Teaching, as with art, remains largely a matter of individual judgment. Concerning teaching quality, whose judgment counts? In the case of student judgments, the critical question, of course, is whether students are equipped to judge teaching quality. Are students in their first or second semester of college competent to grade their instructors, especially when college teaching is so different from high school? Are students who are doing poorly in their courses able to objectively judge their instructors? And are students, who are almost universally considered as lacking in critical thinking skills, often by the administrators who rely on student evaluations of faculty, able to critically evaluate their instructors? There is substantial evidence that they are not.  [emphasis added]

And here’s another article that not only echos the above, but also cites research that has debunked the reliability and usefulness of student evaluations of teachers.  For example, in a major study by Ohio State University in 2007, student reviews were linked to actual learning by examining grades in subsequent classes that would have relied on the learning in the class in which the students’ evaluations were studied.

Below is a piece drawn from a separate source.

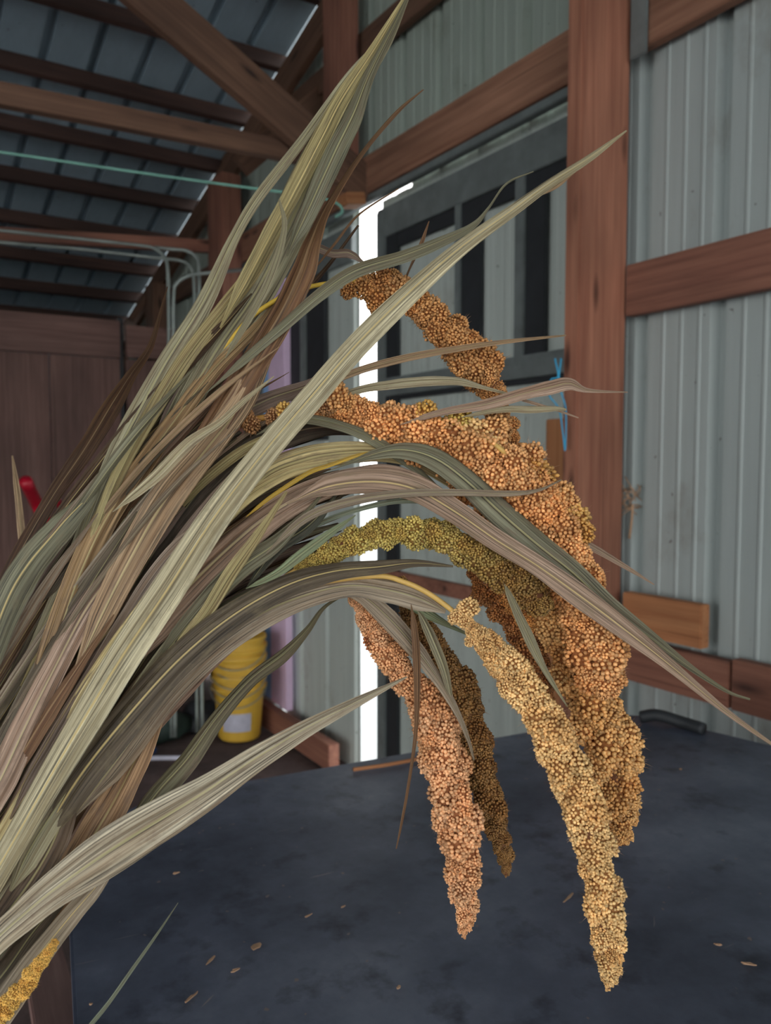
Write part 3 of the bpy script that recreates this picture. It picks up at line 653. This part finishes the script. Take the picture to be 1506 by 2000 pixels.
LV = [
 # stalk, pts, d0, d1, colour, mat, roll, roll2, fold
 ('A', [(30, 1330, 30), (120, 1150, 28), (195, 960, 30), (245, 860, 44), (320, 720, 38), (400, 590, 32), (455, 470, 22), (505, 385, 20), (590, 275, 18), (680, 150, 14), (735, 85, 5)], .56, .60, 'sage', 's', 25, 35, .15),
 ('A', [(40, 1340, 20), (150, 1130, 24), (225, 940, 26), (300, 800, 30), (370, 690, 30), (440, 600, 30), (500, 520, 30), (560, 400, 26), (600, 330, 14)], .555, .59, 'yel', 's', -15, 10, .15),
 ('A', [(100, 1290, 30), (220, 1060, 40), (330, 850, 46), (420, 690, 56), (500, 570, 70), (560, 450, 78), (610, 340, 72), (655, 245, 60), (700, 160, 42), (755, 75, 26), (805, -25, 6)], .575, .62, 'sage', 's', 20, -20, .2),
 ('A', [(430, 640, 20), (510, 490, 30), (575, 370, 34), (630, 265, 34), (670, 190, 30), (735, 90, 20), (800, -20, 5)], .568, .60, 'yel', 'y', -30, 10, .2),
 ('A', [(560, 500, 20), (610, 400, 36), (655, 300, 40), (690, 230, 34), (720, 150, 22), (770, 50, 12), (800, -15, 4)], .566, .60, 'gg', 's', 30, 20, .2),
 ('B', [(160, 1250, 34), (300, 1030, 42), (400, 860, 46), (480, 735, 50), (550, 620, 46), (590, 535, 48), (612, 470, 34), (640, 405, 16), (700, 310, 9), (770, 225, 7), (827, 175, 2)], .55, .60, 'brown', 'b', 20, 60, .2),
 ('B', [(140, 1330, 34), (230, 1140, 56), (320, 980, 64), (400, 880, 56), (470, 790, 46), (505, 715, 40), (540, 650, 24), (590, 590, 4)], .535, .58, 'tan', 's', 15, -30, .12),
 ('B', [(60, 1400, 40), (110, 1250, 52), (160, 1110, 50), (215, 1000, 46), (285, 900, 38), (350, 810, 34), (420, 720, 30), (500, 640, 18), (560, 560, 5)], .545, .60, (205, 172, 124), 's', -20, 30, .2),
 ('B', [(220, 1000, 8), (300, 935, 22), (370, 865, 22), (430, 825, 14), (480, 780, 10), (535, 735, 2)], .535, .55, 'pale', 's', 10, 20, .1),
 ('A', [(-30, 1240, 34), (30, 1100, 32), (100, 975, 28), (165, 880, 34), (215, 800, 34), (255, 735, 20), (292, 680, 12), (312, 615, 6), (327, 560, 2)], .60, .72, 'dbrown', 'b', 20, 50, .1),
 ('A', [(-40, 1330, 50), (10, 1190, 60), (60, 1100, 60), (120, 1030, 50), (170, 975, 30), (205, 925, 5)], .545, .56, 'gg', 'y', 10, 30, .2),
 ('A', [(50, 1120, 12), (42, 1040, 14), (34, 960, 12), (24, 890, 3)], .95, .98, 'tan', 's', 0, 0, .1),
 ('B', [(300, 870, 30), (385, 720, 26), (450, 640, 40), (480, 590, 40), (520, 540, 12)], .60, .60, 'mauve', 's', 20, 20, .2),
 ('A', [(440, 700, 10), (520, 560, 16), (555, 450, 12), (545, 388, 3)], .56, .56, 'sage', 's', 30, 30, .2),
 # straight striped leaf crossing in front
 ('E', [(-80, 1830, 50), (30, 1640, 50), (140, 1450, 60), (240, 1285, 66), (330, 1150, 66), (420, 1010, 58), (520, 880, 50), (610, 775, 50), (700, 672, 46), (800, 573, 40), (900, 485, 31), (1000, 412, 23), (1070, 361, 18), (1150, 310, 14), (1224, 255, 3)], .51, .56, 'pale', 'y', 12, 25, .14),
 ('E', [(1040, 384, 8), (1085, 365, 8), (1120, 335, 8), (1170, 295, 3)], .553, .56, 'tan', 's', 10, 10, .1),
 ('E', [(-60, 1760, 40), (20, 1620, 46), (100, 1490, 54), (200, 1330, 60), (290, 1190, 50), (380, 1070, 36), (470, 980, 26), (560, 925, 20), (640, 905, 12)], .53, .55, 'cream', 's', 10, 30, .12),
 # upper right sweeping thin leaves
 ('A', [(400, 770, 8), (480, 700, 16), (550, 640, 20), (620, 580, 24), (695, 530, 25), (790, 500, 24), (870, 468, 20), (925, 440, 12), (955, 405, 5), (990, 358, 4), (1042, 335, 2)], .56, .58, 'gg', 's', 30, 10, .15),
 ('A', [(585, 492, 10), (615, 484, 18), (650, 495, 16), (680, 495, 16), (708, 512, 6), (730, 535, 5)], .60, .60, 'mauve', 's', 30, 60, .1),
 ('A', [(610, 530, 3), (655, 475, 5), (700, 420, 4), (778, 368, 2)], .585, .59, 'brown', 'b', 0, 0, .1),
 ('A', [(786, 560, 6), (800, 525, 4), (822, 478, 8), (838, 432, 2)], .61, .61, 'brown', 'b', 0, 0, .1),
 ('A', [(430, 830, 14), (500, 690, 14), (570, 600, 12), (640, 520, 8), (700, 440, 4)], .59, .64, 'dbrown', 'b', 20, 20, .1),
 ('C', [(600, 770, 6), (690, 728, 14), (790, 700, 15), (900, 680, 12), (1000, 666, 8), (1106, 655, 3)], .57, .57, 'tan', 's', 10, 20, .1),
 ('C', [(620, 790, 8), (700, 762, 14), (760, 752, 18), (830, 745, 20), (895, 745, 16), (945, 757, 8), (1010, 774, 3)], .575, .58, 'pale', 's', 10, 40, .15),
 ('B', [(780, 830, 6), (860, 806, 14), (950, 790, 20), (1020, 770, 24), (1075, 757, 28), (1112, 750, 24), (1150, 763, 9), (1226, 766, 2)], .555, .57, 'pink', 's', 10, 30, .12),
 ('B', [(900, 815, 5), (980, 800, 12), (1040, 800, 14), (1085, 798, 10), (1106, 800, 4)], .56, .57, 'pale', 's', 10, 30, .12),
 ('B', [(1010, 778, 6), (1050, 790, 6), (1090, 802, 5), (1130, 816, 2)], .57, .57, 'pink', 's', 10, 30, .12),
 ('B', [(380, 900, 26), (440, 830, 34), (520, 785, 34), (600, 755, 26), (660, 725, 16), (700, 690, 4)], .60, .62, 'mauve', 's', 30, 10, .2),
 ('C', [(300, 1090, 20), (400, 960, 44), (500, 880, 52), (580, 845, 44), (650, 835, 30), (740, 850, 10)], .59, .60, (92, 80, 64), 'b', 20, 10, .2),
 ('C', [(500, 850, 6), (560, 820, 18), (625, 822, 20), (700, 845, 22), (770, 885, 22), (830, 930, 10), (860, 955, 3)], .565, .57, 'gg', 's', 20, 40, .15),
 ('B', [(380, 1080, 20), (450, 1000, 30), (520, 930, 46), (590, 900, 52), (660, 886, 46), (740, 884, 36), (810, 900, 30), (880, 940, 24), (960, 990, 14), (1010, 1020, 3)], .555, .58, 'cream', 's', 20, 10, .12),
 ('B', [(480, 1010, 5), (530, 970, 8), (600, 925, 9), (640, 910, 8), (720, 885, 6), (790, 893, 3)], .54, .55, (240, 200, 80), 'y', 20, 10, .1),
 ('B', [(640, 920, 6), (730, 888, 20), (790, 880, 34), (850, 897, 44), (910, 940, 48), (980, 1005, 52), (1050, 1065, 50), (1120, 1120, 46), (1190, 1185, 40), (1270, 1245, 26), (1350, 1305, 13), (1420, 1350, 7), (1465, 1366, 4)], .545, .55, 'gg', 's', 30, -10, .15),
 ('B', [(560, 985, 20), (640, 950, 40), (730, 940, 50), (810, 955, 50), (890, 1000, 46), (970, 1055, 42), (1050, 1105, 40), (1130, 1162, 46), (1210, 1222, 40), (1300, 1292, 26), (1400, 1375, 14), (1460, 1420, 10), (1515, 1458, 6)], .54, .54, 'pink', 'y', -10, 15, .14),
 ('C', [(520, 1080, 10), (600, 1010, 18), (690, 978, 18), (790, 964, 16), (890, 962, 14), (990, 964, 12), (1050, 958, 7), (1097, 937, 2)], .532, .535, 'gray', 's', 15, 15, .12),
 ('C', [(560, 1060, 8), (640, 1015, 10), (740, 985, 10), (810, 978, 11), (880, 990, 6), (920, 1000, 2)], .56, .56, 'teal', 's', 15, 15, .12),
 ('C', [(480, 1150, 5), (540, 1120, 16), (590, 1082, 20), (640, 1045, 16), (695, 1006, 2)], .53, .53, 'grn', 's', 15, 15, .15),
 ('D', [(230, 1330, 40), (330, 1195, 62), (420, 1100, 64), (510, 1020, 56), (600, 965, 48), (690, 935, 44), (770, 930, 40), (850, 965, 34), (930, 1030, 14), (960, 1060, 4)], .55, .57, 'pink', 's', 20, 20, .2),
 ('D', [(250, 1340, 30), (350, 1200, 50), (450, 1100, 44), (540, 1050, 40), (620, 1000, 18), (680, 960, 4)], .56, .57, 'dk', 's', 30, 20, .2),
 ('C', [(300, 1300, 26), (400, 1180, 38), (470, 1110, 40), (540, 1060, 32), (600, 1000, 12), (640, 950, 3)], .54, .55, 'gg', 's', -20, 20, .2),
 ('D', [(330, 1280, 12), (400, 1200, 26), (450, 1120, 28), (500, 1050, 20), (560, 960, 5)], .535, .54, 'yel', 's', -20, 20, .15),
 ('E', [(60, 1680, 50), (150, 1530, 64), (260, 1390, 66), (360, 1280, 60), (460, 1200, 54), (560, 1145, 46), (650, 1118, 36), (740, 1108, 28), (810, 1100, 16), (885, 1106, 4)], .525, .545, (112, 100, 82), 'y', 15, 15, .16),
 ('E', [(140, 1600, 40), (230, 1480, 60), (320, 1360, 58), (410, 1270, 60), (500, 1205, 62), (590, 1165, 52), (680, 1145, 44), (760, 1155, 46), (820, 1172, 42), (870, 1195, 8)], .54, .555, 'gray', 's', -15, 25, .2),
 ('F', [(640, 1150, 10), (700, 1160, 26), (755, 1205, 36), (805, 1260, 34), (850, 1320, 22), (890, 1385, 13), (915, 1445, 7), (926, 1485, 3)], .55, .56, 'gray', 's', 20, 30, .15),
 ('G', [(640, 1130, 10), (715, 1140, 30), (780, 1160, 34), (830, 1195, 22), (890, 1228, 8), (955, 1255, 3)], .56, .58, 'grn', 's', 20, 30, .15),
 ('G', [(803, 1180, 8), (812, 1250, 15), (815, 1340, 13), (812, 1430, 8), (800, 1520, 6), (786, 1600, 5), (774, 1658, 2)], .545, .56, 'brown', 'b', 40, 20, .15),
 ('G', [(815, 1190, 8), (840, 1240, 20), (868, 1310, 18), (884, 1380, 6), (890, 1400, 2)], .553, .56, 'sage', 's', 40, 20, .15),
 ('C', [(985, 1140, 6), (1005, 1185, 16), (1035, 1250, 20), (1065, 1310, 12), (1108, 1380, 2)], .545, .55, 'sage', 's', 30, 20, .15),
 ('B', [(1120, 1050, 10), (1155, 1068, 15), (1190, 1088, 12), (1235, 1115, 8), (1278, 1142, 2)], .60, .60, 'pink', 's', 20, 20, .1),
 ('F', [(190, 1730, 20), (250, 1640, 38), (310, 1555, 44), (370, 1485, 40), (425, 1405, 30), (490, 1330, 26), (555, 1280, 24), (600, 1232, 14), (635, 1185, 7), (692, 1152, 2)], .54, .58, (138, 134, 104), 's', 50, 20, .25),
 ('F', [(-80, 2080, 60), (30, 1900, 66), (110, 1760, 72), (180, 1640, 72), (235, 1545, 60), (280, 1455, 46), (315, 1380, 22), (333, 1330, 3)], .535, .56, (206, 168, 126), 's', 15, 15, .1),
 ('F', [(280, 1430, 10), (330, 1360, 26), (365, 1300, 22), (395, 1240, 8)], .60, .60, 'mauve', 's', 30, 40, .3),
 ('I', [(-110, 1960, 40), (-20, 1850, 50), (50, 1785, 60), (110, 1735, 70), (200, 1672, 88), (300, 1610, 84), (400, 1550, 66), (500, 1483, 50), (600, 1422, 34), (700, 1370, 20), (795, 1322, 3)], .505, .54, (205, 196, 172), 's', 5, 20, .16),
 ('I', [(-80, 2090, 50), (0, 1980, 56), (60, 1890, 50), (130, 1800, 40), (190, 1730, 28), (235, 1670, 8)], .515, .53, 'gray', 'y', 15, 15, .16),
 ('I', [(-60, 1990, 40), (10, 1900, 44), (70, 1815, 36), (130, 1750, 16), (170, 1710, 4)], .53, .54, 'dk', 's', 15, 15, .16),
 ('I', [(150, 2040, 10), (175, 2005, 9), (215, 1955, 8), (262, 1888, 7), (310, 1820, 5), (348, 1763, 1)], .56, .62, 'teal', 's', 15, 15, .1),
 ('I', [(-60, 1900, 44), (0, 1810, 56), (55, 1730, 60), (100, 1650, 58), (128, 1580, 46), (138, 1530, 20), (130, 1500, 5)], .525, .53, (130, 112, 92), 's', 25, -20, .2),
 ('G', [(-60, 1640, 40), (0, 1530, 56), (50, 1420, 54), (105, 1310, 46), (170, 1190, 40), (240, 1090, 30), (290, 1010, 5)], .53, .55, 'pink', 's', 15, 15, .16),
 ('H', [(-40, 1560, 30), (40, 1400, 34), (110, 1280, 44), (200, 1150, 50), (290, 1060, 40), (360, 990, 10)], .545, .56, 'mauve', 's', -15, 25, .2),
 ('D', [(0, 1650, 40), (90, 1480, 46), (180, 1340, 52), (260, 1210, 56), (330, 1110, 60), (400, 1030, 40), (450, 970, 8)], .535, .555, (176, 158, 140), 's', 20, -15, .2),
 ('H', [(20, 1600, 24), (110, 1450, 30), (200, 1300, 34), (300, 1140, 34), (400, 1000, 30), (480, 900, 8)], .53, .56, 'mauve', 'y', -20, 15, .2),
 ('D', [(-20, 1500, 30), (60, 1350, 40), (130, 1230, 40), (200, 1110, 30), (270, 1000, 8)], .54, .56, 'dk', 's', 20, 20, .2),
 ('H', [(20, 1740, 40), (80, 1630, 46), (160, 1510, 44), (240, 1400, 40), (330, 1270, 34), (420, 1160, 26), (480, 1090, 6)], .52, .55, 'sage', 's', 20, 20, .2),
 ('C', [(240, 1180, 20), (330, 1040, 40), (420, 930, 46), (520, 850, 40), (600, 815, 8)], .575, .59, (104, 94, 78), 's', 20, 20, .2),
 ('C', [(280, 1220, 20), (370, 1080, 40), (460, 970, 44), (560, 900, 36), (640, 870, 6)], .565, .58, 'mauve', 's', -20, 20, .2),
 ('G', [(480, 1150, 8), (540, 1075, 22), (600, 1030, 26), (640, 990, 12), (665, 950, 3)], .55, .555, (86, 90, 76), 's', 30, 20, .2),
]
for i, (st, pts, d0, d1, c, m, r1, r2, fo) in enumerate(LV):
    leaf(st, pts, d0, d1, c, m, r1, r2, fo, seed=500+i, n=60 if len(pts) > 8 else None)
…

It found absolutely no correlation between student evaluations and actual learning. What the Ohio State researchers did find, as many other studies have found, was clear correlation between the grades the students receive and those they give their professors, providing evidence for the more cynical/realistic interpretation – namely, that professors who are easy graders (and aren’t necessarily the best teachers) earn good ratings. In another finding of concern, the study found evidence that students, controlling for other factors, tend to give lesser evaluations to instructors who are women or who were born outside the United States. And they found this despite not finding any correlation between instructor identity and the level of learning that took place.